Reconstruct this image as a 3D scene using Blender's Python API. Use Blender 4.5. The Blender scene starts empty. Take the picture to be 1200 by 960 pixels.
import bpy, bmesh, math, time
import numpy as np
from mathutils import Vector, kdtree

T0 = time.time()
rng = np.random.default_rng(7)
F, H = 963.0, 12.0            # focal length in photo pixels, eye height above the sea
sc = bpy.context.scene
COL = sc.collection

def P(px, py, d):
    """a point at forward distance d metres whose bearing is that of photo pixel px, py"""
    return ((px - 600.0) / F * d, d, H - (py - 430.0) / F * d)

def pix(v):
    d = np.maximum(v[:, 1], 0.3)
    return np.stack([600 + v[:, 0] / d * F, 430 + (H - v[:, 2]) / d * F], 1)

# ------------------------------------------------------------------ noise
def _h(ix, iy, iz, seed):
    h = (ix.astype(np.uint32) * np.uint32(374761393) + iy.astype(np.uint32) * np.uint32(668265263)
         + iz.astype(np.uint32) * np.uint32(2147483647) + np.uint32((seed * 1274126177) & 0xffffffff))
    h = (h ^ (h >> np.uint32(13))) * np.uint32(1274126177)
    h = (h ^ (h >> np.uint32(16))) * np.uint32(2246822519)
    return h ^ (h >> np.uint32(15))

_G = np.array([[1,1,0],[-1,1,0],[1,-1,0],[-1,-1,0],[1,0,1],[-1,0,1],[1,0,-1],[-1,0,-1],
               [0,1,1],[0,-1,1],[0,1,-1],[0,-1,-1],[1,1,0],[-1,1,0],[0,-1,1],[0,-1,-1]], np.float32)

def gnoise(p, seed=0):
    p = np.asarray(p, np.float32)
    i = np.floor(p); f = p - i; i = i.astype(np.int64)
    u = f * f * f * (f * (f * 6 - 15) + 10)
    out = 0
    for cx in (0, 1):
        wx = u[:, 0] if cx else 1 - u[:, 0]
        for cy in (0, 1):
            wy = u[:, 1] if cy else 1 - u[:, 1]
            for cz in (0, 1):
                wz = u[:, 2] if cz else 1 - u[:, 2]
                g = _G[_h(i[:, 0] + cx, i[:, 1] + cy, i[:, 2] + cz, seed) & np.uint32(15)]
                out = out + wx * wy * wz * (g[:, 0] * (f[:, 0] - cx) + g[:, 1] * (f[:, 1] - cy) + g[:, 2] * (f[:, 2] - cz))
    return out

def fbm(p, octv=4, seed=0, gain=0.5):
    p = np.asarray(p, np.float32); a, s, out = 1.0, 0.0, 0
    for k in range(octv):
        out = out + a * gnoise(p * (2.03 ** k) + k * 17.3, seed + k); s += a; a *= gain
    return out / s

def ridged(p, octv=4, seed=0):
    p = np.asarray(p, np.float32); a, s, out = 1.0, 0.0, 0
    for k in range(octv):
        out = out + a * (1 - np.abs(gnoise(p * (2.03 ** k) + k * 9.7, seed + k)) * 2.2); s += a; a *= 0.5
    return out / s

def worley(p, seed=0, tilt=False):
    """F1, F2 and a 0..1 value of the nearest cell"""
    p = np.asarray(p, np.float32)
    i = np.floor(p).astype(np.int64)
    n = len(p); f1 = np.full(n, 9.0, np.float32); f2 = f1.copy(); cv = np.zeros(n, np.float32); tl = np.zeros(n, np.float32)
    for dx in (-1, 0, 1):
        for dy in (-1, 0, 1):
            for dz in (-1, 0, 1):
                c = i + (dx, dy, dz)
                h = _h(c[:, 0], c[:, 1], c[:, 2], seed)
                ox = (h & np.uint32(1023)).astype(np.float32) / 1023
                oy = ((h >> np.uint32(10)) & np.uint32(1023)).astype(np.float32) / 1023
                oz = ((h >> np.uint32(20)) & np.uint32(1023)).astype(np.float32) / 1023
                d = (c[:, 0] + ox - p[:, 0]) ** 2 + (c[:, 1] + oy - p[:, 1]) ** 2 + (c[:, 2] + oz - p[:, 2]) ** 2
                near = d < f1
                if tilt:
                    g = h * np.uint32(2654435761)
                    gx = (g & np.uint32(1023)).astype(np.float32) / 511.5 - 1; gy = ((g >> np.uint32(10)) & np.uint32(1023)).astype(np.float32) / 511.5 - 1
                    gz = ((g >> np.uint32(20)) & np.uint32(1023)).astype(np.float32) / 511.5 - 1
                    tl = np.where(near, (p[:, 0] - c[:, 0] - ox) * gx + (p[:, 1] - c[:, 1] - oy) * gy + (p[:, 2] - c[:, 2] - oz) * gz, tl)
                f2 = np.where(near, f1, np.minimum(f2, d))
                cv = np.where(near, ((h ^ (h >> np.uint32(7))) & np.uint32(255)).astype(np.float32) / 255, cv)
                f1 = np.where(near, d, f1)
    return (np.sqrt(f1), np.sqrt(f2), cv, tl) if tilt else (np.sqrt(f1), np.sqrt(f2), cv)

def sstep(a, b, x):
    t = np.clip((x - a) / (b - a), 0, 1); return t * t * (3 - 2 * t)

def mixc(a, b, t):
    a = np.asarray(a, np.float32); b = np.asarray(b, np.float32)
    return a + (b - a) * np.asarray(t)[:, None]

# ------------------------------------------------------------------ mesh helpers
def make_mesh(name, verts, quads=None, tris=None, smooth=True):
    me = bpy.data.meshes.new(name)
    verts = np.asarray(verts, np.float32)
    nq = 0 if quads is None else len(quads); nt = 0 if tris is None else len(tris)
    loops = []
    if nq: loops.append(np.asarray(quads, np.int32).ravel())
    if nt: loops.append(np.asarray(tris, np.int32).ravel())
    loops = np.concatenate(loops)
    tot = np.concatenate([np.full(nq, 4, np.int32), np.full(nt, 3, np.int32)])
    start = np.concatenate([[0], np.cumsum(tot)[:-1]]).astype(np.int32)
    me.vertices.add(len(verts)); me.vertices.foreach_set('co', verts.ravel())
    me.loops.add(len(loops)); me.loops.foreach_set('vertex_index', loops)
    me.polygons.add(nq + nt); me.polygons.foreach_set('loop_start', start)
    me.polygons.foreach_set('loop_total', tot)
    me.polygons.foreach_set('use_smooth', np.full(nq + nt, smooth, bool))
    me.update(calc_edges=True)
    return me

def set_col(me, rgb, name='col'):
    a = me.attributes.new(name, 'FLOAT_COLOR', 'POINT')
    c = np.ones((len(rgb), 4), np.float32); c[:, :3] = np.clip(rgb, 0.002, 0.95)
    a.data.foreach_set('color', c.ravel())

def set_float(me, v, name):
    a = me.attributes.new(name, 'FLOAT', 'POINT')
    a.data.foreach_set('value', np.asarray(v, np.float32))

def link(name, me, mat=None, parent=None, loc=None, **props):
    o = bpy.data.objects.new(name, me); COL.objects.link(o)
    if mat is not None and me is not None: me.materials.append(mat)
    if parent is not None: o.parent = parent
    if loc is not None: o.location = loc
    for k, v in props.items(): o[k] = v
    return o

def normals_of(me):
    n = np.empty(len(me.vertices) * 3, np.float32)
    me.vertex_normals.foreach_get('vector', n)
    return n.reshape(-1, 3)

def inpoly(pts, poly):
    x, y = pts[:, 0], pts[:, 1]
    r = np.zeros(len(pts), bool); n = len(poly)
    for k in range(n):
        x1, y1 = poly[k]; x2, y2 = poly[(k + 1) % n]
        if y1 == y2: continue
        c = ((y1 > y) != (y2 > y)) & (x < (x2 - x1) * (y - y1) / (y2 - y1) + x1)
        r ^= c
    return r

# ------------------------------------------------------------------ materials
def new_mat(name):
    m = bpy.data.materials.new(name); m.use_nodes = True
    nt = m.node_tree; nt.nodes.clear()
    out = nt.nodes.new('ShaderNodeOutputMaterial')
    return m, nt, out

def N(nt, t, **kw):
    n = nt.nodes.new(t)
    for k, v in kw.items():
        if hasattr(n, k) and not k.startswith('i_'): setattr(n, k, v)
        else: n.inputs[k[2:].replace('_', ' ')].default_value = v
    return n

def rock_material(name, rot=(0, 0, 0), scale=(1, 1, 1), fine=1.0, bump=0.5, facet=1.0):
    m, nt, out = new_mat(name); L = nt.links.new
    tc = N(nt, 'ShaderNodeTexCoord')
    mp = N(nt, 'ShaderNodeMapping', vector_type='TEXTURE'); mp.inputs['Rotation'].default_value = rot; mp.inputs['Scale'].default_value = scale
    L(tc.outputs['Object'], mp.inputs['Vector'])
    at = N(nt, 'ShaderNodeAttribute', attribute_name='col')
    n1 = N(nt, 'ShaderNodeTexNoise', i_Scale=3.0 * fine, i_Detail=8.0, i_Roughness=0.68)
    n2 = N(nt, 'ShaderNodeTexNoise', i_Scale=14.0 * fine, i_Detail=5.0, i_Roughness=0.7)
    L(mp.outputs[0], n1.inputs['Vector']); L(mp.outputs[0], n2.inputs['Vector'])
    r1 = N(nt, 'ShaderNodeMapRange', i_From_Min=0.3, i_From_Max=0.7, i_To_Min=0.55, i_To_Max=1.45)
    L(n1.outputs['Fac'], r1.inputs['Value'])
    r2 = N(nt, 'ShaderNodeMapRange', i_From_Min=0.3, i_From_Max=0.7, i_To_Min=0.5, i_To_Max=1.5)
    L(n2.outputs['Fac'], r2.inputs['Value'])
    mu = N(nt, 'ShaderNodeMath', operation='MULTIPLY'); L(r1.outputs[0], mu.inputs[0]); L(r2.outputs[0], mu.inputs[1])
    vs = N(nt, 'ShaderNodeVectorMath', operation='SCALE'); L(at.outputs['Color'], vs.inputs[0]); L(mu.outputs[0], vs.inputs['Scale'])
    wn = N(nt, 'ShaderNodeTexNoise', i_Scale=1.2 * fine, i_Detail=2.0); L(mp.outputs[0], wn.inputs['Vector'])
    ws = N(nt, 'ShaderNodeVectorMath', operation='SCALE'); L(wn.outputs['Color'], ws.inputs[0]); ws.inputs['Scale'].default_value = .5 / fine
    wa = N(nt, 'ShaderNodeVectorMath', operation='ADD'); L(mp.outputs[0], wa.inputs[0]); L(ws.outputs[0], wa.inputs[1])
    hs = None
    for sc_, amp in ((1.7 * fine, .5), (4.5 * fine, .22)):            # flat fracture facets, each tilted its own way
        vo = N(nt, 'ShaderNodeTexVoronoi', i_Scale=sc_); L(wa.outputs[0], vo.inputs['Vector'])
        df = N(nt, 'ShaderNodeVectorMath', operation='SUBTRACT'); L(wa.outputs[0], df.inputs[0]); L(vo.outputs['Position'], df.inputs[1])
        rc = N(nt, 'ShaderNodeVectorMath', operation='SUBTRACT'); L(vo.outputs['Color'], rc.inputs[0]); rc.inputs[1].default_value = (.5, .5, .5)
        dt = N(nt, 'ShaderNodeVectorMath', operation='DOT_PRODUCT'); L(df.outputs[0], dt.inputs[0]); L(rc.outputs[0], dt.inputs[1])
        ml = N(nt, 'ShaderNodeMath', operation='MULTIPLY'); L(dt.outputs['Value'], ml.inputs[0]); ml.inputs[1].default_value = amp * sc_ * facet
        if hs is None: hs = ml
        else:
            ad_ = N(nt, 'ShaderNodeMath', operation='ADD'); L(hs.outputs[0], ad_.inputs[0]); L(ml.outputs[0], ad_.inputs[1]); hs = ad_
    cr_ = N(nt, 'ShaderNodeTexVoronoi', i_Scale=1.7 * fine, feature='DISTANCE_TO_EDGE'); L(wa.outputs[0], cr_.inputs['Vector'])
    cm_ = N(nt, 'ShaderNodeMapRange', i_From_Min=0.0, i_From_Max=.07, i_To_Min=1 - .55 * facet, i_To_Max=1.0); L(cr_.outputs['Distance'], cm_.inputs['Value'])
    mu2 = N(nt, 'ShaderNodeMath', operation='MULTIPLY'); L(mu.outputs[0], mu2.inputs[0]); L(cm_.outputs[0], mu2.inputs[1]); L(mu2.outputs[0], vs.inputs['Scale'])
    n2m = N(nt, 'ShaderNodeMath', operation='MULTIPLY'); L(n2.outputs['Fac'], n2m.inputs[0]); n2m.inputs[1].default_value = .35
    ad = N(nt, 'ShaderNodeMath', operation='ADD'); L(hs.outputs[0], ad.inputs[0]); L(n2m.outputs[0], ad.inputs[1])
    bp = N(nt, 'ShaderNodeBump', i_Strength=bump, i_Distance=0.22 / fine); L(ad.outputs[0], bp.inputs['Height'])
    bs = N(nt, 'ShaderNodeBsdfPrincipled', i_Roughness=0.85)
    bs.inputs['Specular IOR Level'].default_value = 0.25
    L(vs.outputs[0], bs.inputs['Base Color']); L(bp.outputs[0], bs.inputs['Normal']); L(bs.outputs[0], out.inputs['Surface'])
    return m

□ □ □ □

- Exercise description
Quote exactly the opening line of the material above and every line after it, up to and including the line that contains "return h ^ (h >> np.uint32(15))".

- Solution for this problem
Reconstruct this image as a 3D scene using Blender's Python API. Use Blender 4.5. The Blender scene starts empty. Take the picture to be 1200 by 960 pixels.
import bpy, bmesh, math, time
import numpy as np
from mathutils import Vector, kdtree

T0 = time.time()
rng = np.random.default_rng(7)
F, H = 963.0, 12.0            # focal length in photo pixels, eye height above the sea
sc = bpy.context.scene
COL = sc.collection

def P(px, py, d):
    """a point at forward distance d metres whose bearing is that of photo pixel px, py"""
    return ((px - 600.0) / F * d, d, H - (py - 430.0) / F * d)

def pix(v):
    d = np.maximum(v[:, 1], 0.3)
    return np.stack([600 + v[:, 0] / d * F, 430 + (H - v[:, 2]) / d * F], 1)

# ------------------------------------------------------------------ noise
def _h(ix, iy, iz, seed):
    h = (ix.astype(np.uint32) * np.uint32(374761393) + iy.astype(np.uint32) * np.uint32(668265263)
         + iz.astype(np.uint32) * np.uint32(2147483647) + np.uint32((seed * 1274126177) & 0xffffffff))
    h = (h ^ (h >> np.uint32(13))) * np.uint32(1274126177)
    h = (h ^ (h >> np.uint32(16))) * np.uint32(2246822519)
    return h ^ (h >> np.uint32(15))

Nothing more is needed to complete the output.